» WRITTEN REQUEST:
Skip pictures in the listing below; copy exactly the lines from the one with "Reconstruct this image" through the one with "from mathutils import Vector, Matrix", inclusive.

☆ ☆ ☆

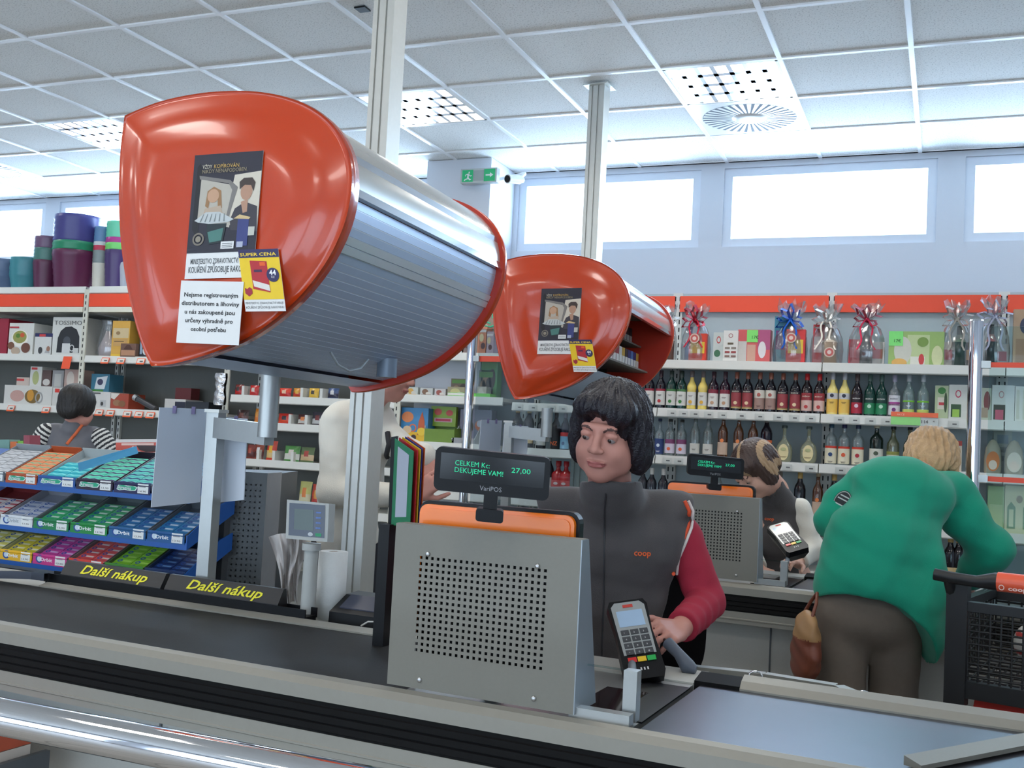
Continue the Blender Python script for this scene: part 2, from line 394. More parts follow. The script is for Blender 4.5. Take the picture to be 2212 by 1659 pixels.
def head_blob(b, neck=True, k=0.012, look_down=0.0, eyes=True):
    """face points to -y, z up, x to the viewer's right when seen from the front; origin between the ears"""
    b.ell((0, .018, .038), (.074, .092, .084), k=.02)
    b.ell((0, -.030, -.030), (.063, .064, .084), k=.02)
    b.ell((0, -.051, -.091), (.033, .031, .026), k=.03)
    for s in (-1, 1):
        b.ell((s*.036, -.058, -.036), (.027, .024, .026), k=.02)
        b.ell((s*.046, -.020, -.062), (.024, .034, .034), k=.03)
    b.cap((-.034, -.084, .026), (.034, -.084, .026), .011, k=.014)
    for s in (-1, 1):
        b.ell((s*.031, -.102, .006), (.019, .018, .013), k=.012, op='s')
    for s in (-1, 1):                                   # lids closing over the balls
        b.ell((s*.031, -.0775, .0050), (.0168, .0125, .0125), k=.004); b.ell((s*.031, -.0805, .0098), (.0168, .0135, .0088), k=.003)
    b.cap((0, -.088, .012), (0, -.1060, -.020), .0085, .0115, k=.012)
    b.ell((0, -.108, -.025), (.0130, .0115, .0100), k=.007)
    for s in (-1, 1): b.ell((s*.0130, -.1000, -.028), (.0080, .0095, .0070), k=.007)
    for s in (-1, 1): b.ell((s*.006, -.106, -.036), (.0032, .0045, .0028), k=.002, op='s')
    b.ell((0, -.0905, -.0580), (.027, .0100, .0048), k=.007)
    b.ell((0, -.0890, -.0665), (.023, .0108, .0055), k=.007)
    b.cap((-.027, -.0895, -.0622), (.027, -.0895, -.0622), .0016, k=.003, op='s')
    for s in (-1, 1): b.cap((0, -.1010, -.0625), (s*.026, -.0915, -.0610), .0018, .0018, k=.003, op='s')
    for s in (-1, 1):
        b.ell((s*.076, .012, -.006), (.008, .019, .031), R=rotz(s*.35), k=.008)
        b.ell((s*.083, .006, -.004), (.005, .010, .019), R=rotz(s*.35), k=.004, op='s')
    if neck: b.cap((0, .022, -.07), (0, .046, -.15), .050, .049, k=.03)
    return b
def face_color(P):
    """0 skin 1 lips 2 brow hair"""
    x, y, z = P.T; c = np.zeros(len(P), int)
    m = (y < -.082) & (np.abs(z+.0625) < .0072*np.sqrt(np.clip(1-(x/.028)**2, 0, 1))+.0003) & (np.abs(x) < .027); c[m] = 1
    bz = .0285-.012*((np.abs(x)-.032)/.02)**2; m = (y < -.060) & (np.abs(x) > .014) & (np.abs(x) < .052) & (np.abs(z-bz) < .0034-.0022*np.clip((np.abs(x)-.03)/.02, 0, 1)); c[m] = 2
    return c
def add_eyes(parent, X, gaze=(0, 0)):
    for s in (-1, 1):
        mb = MB(); c = np.array([s*.031, -.0788, .0022])
        mb.ball(apply(X, c), .0122, EYEW, 16)
        g = nrm(np.array([gaze[0], -1, gaze[1]]))
        mb.ball(apply(X, c+g*.0078), .0062, EYEI, 12)
        mb.build('eye', parent)
def finger(b, p, d, up, L, r, bend, k=.004):
    """three bones from p along d bending towards -up"""
    p = np.array(p, float); d = nrm(d); n = nrm(up); ax = nrm(np.cross(d, n)); ls = (L*.45, L*.30, L*.25)
    rr = (r, r*.93, r*.86, r*.76)
    for i in range(3):
        a = bend[i]; d = d*math.cos(a)+np.cross(ax, d)*math.sin(-a)+ax*np.dot(ax, d)*(1-math.cos(a)); d = nrm(d)
        q = p+d*ls[i]; b.cap(p, q, rr[i], rr[i+1], k); p = q
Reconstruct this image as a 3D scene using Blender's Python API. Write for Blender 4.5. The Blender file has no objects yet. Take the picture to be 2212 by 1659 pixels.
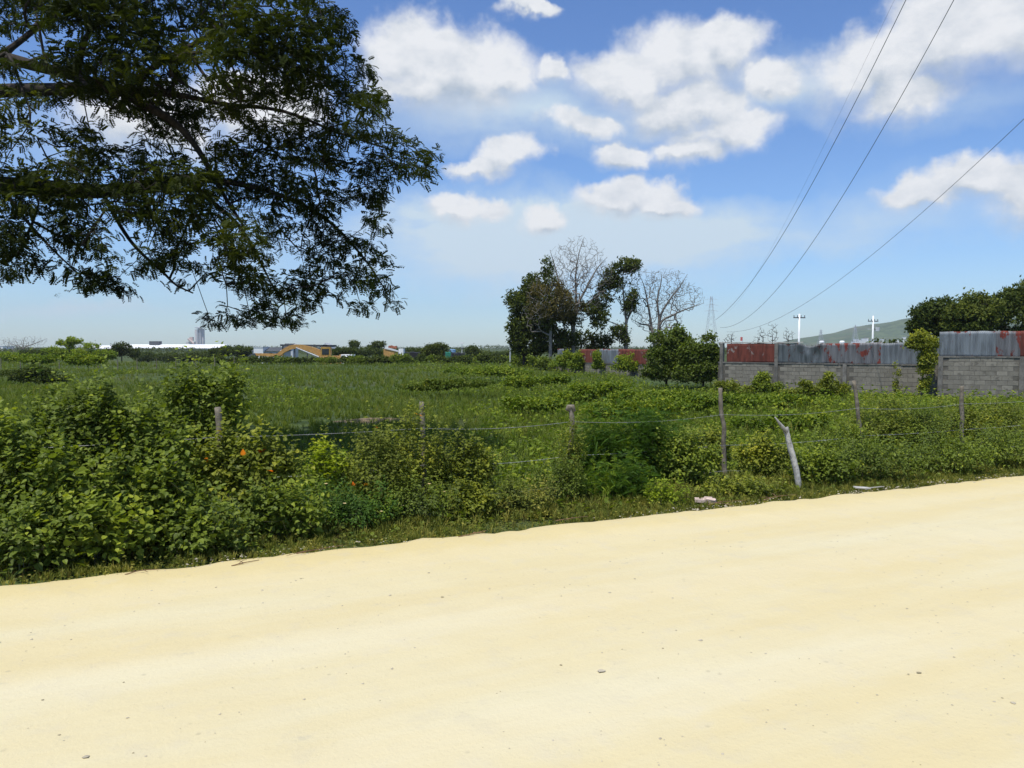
import bpy, math, random
import numpy as np
from mathutils import Vector, Matrix

C = bpy.context.scene.collection
scene = bpy.context.scene
rng = np.random.default_rng(7)
random.seed(7)
PI = math.pi
R = math.radians

# ------------------------------------------------------------------ camera
EYE = 2.1
FPX = 1703.0            # focal length for a 2212 px wide frame
PITCH = math.atan(79.5 / FPX)
cam = bpy.data.cameras.new('camera')
camo = bpy.data.objects.new('camera', cam)
C.objects.link(camo)
camo.location = (0, 0, EYE)
camo.rotation_euler = (PI / 2 - PITCH, 0, 0)
cam.sensor_width = 36
cam.lens = 36 * FPX / 2212
cam.clip_start = 0.05
cam.clip_end = 12000
scene.camera = camo

def ray(px, py):
    u = (px - 1106) / FPX
    v = (829.5 - py) / FPX
    return np.array([u, math.cos(PITCH) + v * math.sin(PITCH), -math.sin(PITCH) + v * math.cos(PITCH)])

def at(px, py, Y):
    d = ray(px, py)
    return np.array([0, 0, EYE]) + d * (Y / d[1])

def azel(px, py):
    d = ray(px, py)
    return math.atan2(d[0], d[1]), math.asin(d[2] / np.linalg.norm(d))

# ------------------------------------------------------------------ light
SUN_EL, SUN_AZ = 67.0, 215.0        # azimuth clockwise from +Y
sd = Vector((math.sin(R(SUN_AZ)) * math.cos(R(SUN_EL)), math.cos(R(SUN_AZ)) * math.cos(R(SUN_EL)), math.sin(R(SUN_EL))))
sun = bpy.data.lights.new('sun', 'SUN')
sun.energy = 4.2
sun.angle = R(0.5)
sun.color = (1.0, 0.965, 0.90)
suno = bpy.data.objects.new('sun', sun)
suno.rotation_euler = (-sd).to_track_quat('-Z', 'Y').to_euler()
suno.location = (0, 0, 60)
C.objects.link(suno)
scene.view_settings.view_transform = 'Standard'
scene.view_settings.look = 'None'
scene.view_settings.gamma = 1
scene.view_settings.use_curve_mapping = False
scene.view_settings.exposure = 0.12
scene.render.engine = 'CYCLES'
scene.cycles.max_bounces = 6
scene.cycles.transparent_max_bounces = 6
scene.cycles.volume_bounces = 0
scene.cycles.use_denoising = True

# ------------------------------------------------------------------ node helper
class N:
    def __init__(s, nt):
        s.t = nt
        s.l = nt.links
    def __call__(s, typ, ins=None, **kw):
        n = s.t.nodes.new(typ)
        for k, v in kw.items():
            setattr(n, k, v)
        if ins:
            for k, v in ins.items():
                sock = n.inputs[k]
                if isinstance(v, bpy.types.NodeSocket):
                    s.l.new(v, sock)
                else:
                    sock.default_value = v
        return n
    def math(s, op, a, b=None, c=None, clamp=False):
        ins = {0: a}
        if b is not None: ins[1] = b
        if c is not None: ins[2] = c
        return s('ShaderNodeMath', ins, operation=op, use_clamp=clamp).outputs[0]
    def vmath(s, op, a, b=None, out=0):
        ins = {0: a}
        if b is not None: ins[1] = b
        return s('ShaderNodeVectorMath', ins, operation=op).outputs[out]
    def mix(s, fac, a, b, blend='MIX'):
        n = s('ShaderNodeMix', None, data_type='RGBA', blend_type=blend)
        for i, v in ((0, fac), (6, a), (7, b)):
            if isinstance(v, bpy.types.NodeSocket): s.l.new(v, n.inputs[i])
            elif i == 0: n.inputs[i].default_value = v
            else: n.inputs[i].default_value = (*v, 1) if len(v) == 3 else v
        return n.outputs[2]
    def ramp(s, fac, stops, interp='LINEAR'):
        n = s('ShaderNodeValToRGB', {0: fac})
        cr = n.color_ramp
        cr.interpolation = interp
        while len(cr.elements) < len(stops): cr.elements.new(0.5)
        for e, (p, c) in zip(cr.elements, stops):
            e.position = p
            e.color = (*c, 1) if len(c) == 3 else c
        return n.outputs[0]
    def smooth(s, x, a, b):
        n = s('ShaderNodeMapRange', {0: x, 1: a, 2: b, 3: 0.0, 4: 1.0}, interpolation_type='SMOOTHSTEP')
        return n.outputs[0]
    def noise(s, vec, scale, detail=4, rough=0.55, out=0):
        return s('ShaderNodeTexNoise', {'Vector': vec, 'Scale': scale, 'Detail': detail, 'Roughness': rough}).outputs[out]

# ------------------------------------------------------------------ sky with clouds
world = bpy.data.worlds.new('World')
scene.world = world
world.use_nodes = True
nt = world.node_tree
nt.nodes.clear()
w = N(nt)
SKY = 0.1
sky = w('ShaderNodeTexSky', None, sky_type='NISHITA', sun_disc=False, sun_elevation=R(SUN_EL), sun_rotation=R(SUN_AZ),
        altitude=0, air_density=1.0, dust_density=0.3, ozone_density=1.5)
tc = w('ShaderNodeTexCoord').outputs['Generated']
sep = w('ShaderNodeSeparateXYZ', {0: tc})
az = w.math('ARCTAN2', sep.outputs[0], sep.outputs[1])
el = w.math('ARCSINE', sep.outputs[2])
ae = w('ShaderNodeCombineXYZ', {0: az, 1: el, 2: 0.0}).outputs[0]
# billowy warp, in direction space
w1 = w.noise(tc, 5.5, 3, 0.55, out=1)
w2 = w.noise(tc, 19.0, 4, 0.6, out=1)
def centred(v, k): 
    return w.vmath('MULTIPLY', w.vmath('SUBTRACT', v, (0.5, 0.5, 0.5)), (k, k * 0.8, 0))
aw = w.vmath('ADD', w.vmath('ADD', ae, centred(w1, 0.10)), centred(w2, 0.060))
fb = w.noise(tc, 13.0, 9, 0.60)
# (px, py, rx, ry) of cumulus lumps in the frame
CUM = [(905, 125, 105, 78), (985, 160, 150, 85), (905, 185, 100, 50), (1090, 170, 60, 45),
       (1195, 165, 38, 30), (1470, 120, 125, 80), (1570, 100, 85, 60), (1340, 170, 90, 60), (1465, 215, 130, 60), (1545, 265, 90, 50), (1560, 75, 60, 45),
       (1245, 275, 80, 26), (1345, 330, 65, 28), (1480, 315, 60, 30), (1655, 170, 70, 36),
       (1068, 350, 62, 38), (1020, 372, 66, 24), (1395, 415, 72, 42), (1350, 432, 90, 34), (1440, 440, 50, 26),
       (985, 445, 66, 26), (1165, 482, 52, 26),
       (2080, 60, 190, 105), (1890, 150, 130, 80), (1950, 210, 120, 50), (2240, 30, 120, 130), 
       (2030, 430, 115, 38), (2140, 400, 110, 48), (2260, 420, 130, 70), (1140, 25, 60, 18),
       (330, 270, 150, 70), (560, 240, 140, 60)]
blobs = []
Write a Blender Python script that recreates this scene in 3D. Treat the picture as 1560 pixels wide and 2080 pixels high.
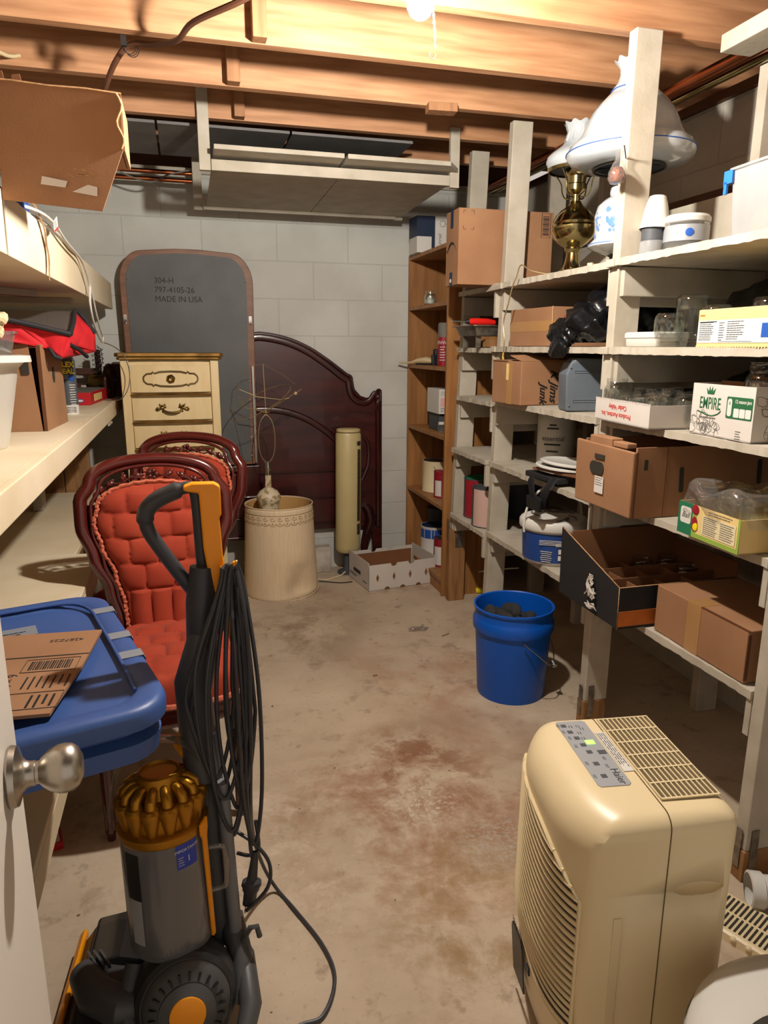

☆ ☆ ☆

» RESULT OF THIS TASK:
Reconstruct this image as a 3D scene using Blender's Python API. Write for Blender 4.5. The Blender file has no objects yet. Take the picture to be 2212 by 1659 pixels.
import bpy, math, random
import numpy as np
from mathutils import Vector, Matrix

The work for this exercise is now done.